Dixon narrowly avoided disaster in a first-lap crash involving Ed Jones, James Hinchcliffe, Marco Andretti, and Graham Rahal that sent a plume of dust into the air and saw Andretti’s car come to a rest upside-down. Dixon escaped with minor damage to his car’s body.

“I couldn’t see anything once I got off in the dirt at the start; it was just dust everywhere,” Dixon said. “Then I kept getting hit and hit and thought, ‘Oh, this isn’t going to be good.’ I think the suspension was a bit bent. The car didn’t drive like it usually does. But I was able to get going.”

Near the back of the pack, Dixon was later penalized for a speed violation on pit row. Meanwhile, Rossi held the lead for 32 laps.

But Dixon worked his way back, while Rossi faded. Dixon hopes to wrap up the season championship at the finale in Sonoma, Calif., on Sept. 16.

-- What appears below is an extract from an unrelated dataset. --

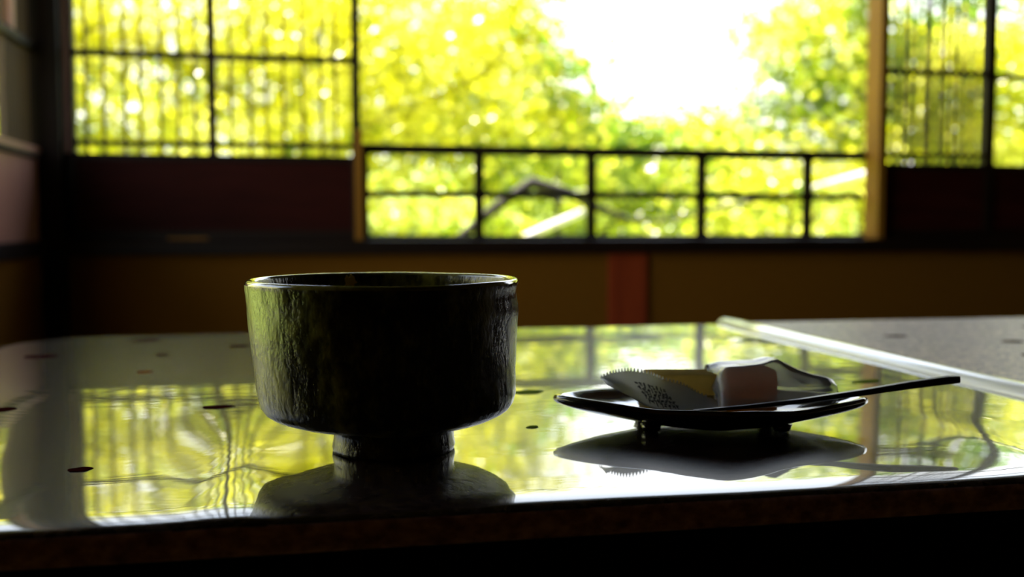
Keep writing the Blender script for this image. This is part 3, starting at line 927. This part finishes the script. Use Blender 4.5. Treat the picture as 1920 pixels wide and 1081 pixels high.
# low hedge on the bank closing the view behind the railing
T = (2.5, 10.4, -0.6)
h = empty('clipped_hedge', T)
tag(h, 'long green hedge at the foot of the bank behind the shrubs', 'hedge')
crown('foliage', [(x, 0, 0.75, 0.9, .5, .75) for x in np.arange(-8, 9, 1.1)], 11000, 0.075, M_LEAFG, h, 41, small=True)
obj('stem', tube(bmesh.new(), [(0, 0, -0.3), (0, 0, 0.6)], [0.05, 0.02], 8), M_BARK, h)

# arching dark branch behind the railing
arch = [(0.52, 4.18, 0.30), (0.6, 4.17, 0.40), (0.74, 4.15, 0.52), (0.89, 4.13, 0.62), (1.03, 4.1, 0.58), (1.18, 4.16, 0.52), (1.35, 4.23, 0.465), (1.49, 4.2, 0.46), (1.74, 4.26, 0.51), (2.02, 4.31, 0.565), (2.26, 4.27, 0.59)]
T = (0.35, 4.3, G)
t = empty('small_pine', T)
tag(t, 'dark arching branch of a small tree close behind the railing', 'tree')
rel = lambda p: (p[0] - T[0], p[1] - T[1], p[2] - T[2])
obj('trunk', tube(bmesh.new(), [rel(p) for p in [T, (0.38, 4.25, -0.4), (0.45, 4.2, 0.1), (0.52, 4.18, 0.31)]], [0.04, 0.032, 0.022, 0.016], 10), M_BARK, t, smooth=True)
obj('branch', tube(bmesh.new(), [rel(p) for p in arch], [0.02, 0.019, 0.021, 0.027, 0.022, 0.017, 0.012, 0.010, 0.010, 0.009, 0.006], 8), M_BARK, t, smooth=True)
obj('branch', tube(bmesh.new(), [rel(p) for p in [(0.89, 4.13, 0.62), (0.95, 4.15, 0.56), (1.04, 4.18, 0.535)]], [0.012, 0.009, 0.005], 8), M_BARK, t, smooth=True)
crown('twig_leaves', [(1.6 - T[0], 0, 0.58 - T[2], .5, .12, .05), (2.2 - T[0], 0, 0.60 - T[2], .3, .12, .05), (0.95 - T[0], 0, .66 - T[2], .15, .1, .04)], 220, 0.02, M_LEAFG, t, 51)

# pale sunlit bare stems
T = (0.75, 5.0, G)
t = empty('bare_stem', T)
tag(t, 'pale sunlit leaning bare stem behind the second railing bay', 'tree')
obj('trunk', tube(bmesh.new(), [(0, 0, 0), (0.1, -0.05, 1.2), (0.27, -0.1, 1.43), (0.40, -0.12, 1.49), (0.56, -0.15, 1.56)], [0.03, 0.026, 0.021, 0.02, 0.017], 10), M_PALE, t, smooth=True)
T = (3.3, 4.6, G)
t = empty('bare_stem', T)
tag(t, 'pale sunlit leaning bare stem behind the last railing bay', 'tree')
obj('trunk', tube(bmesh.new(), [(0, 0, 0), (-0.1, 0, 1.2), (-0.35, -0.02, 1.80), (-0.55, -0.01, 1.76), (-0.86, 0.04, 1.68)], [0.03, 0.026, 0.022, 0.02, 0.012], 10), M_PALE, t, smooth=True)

“It was a huge day for the team today, and feels like a win for us,” Dixon said.

Will Power, this year’s Indianapolis 500 winner, began the day on the pole and in third place in the points chase. But he suffered mechanical trouble early in the race and finished 21st, meaning the points championship is largely a two-man chase in the series’ final day.

Tony Kanaan, with Vancouver native Pat Jordan as the pit crew’s fueler, finished 11th.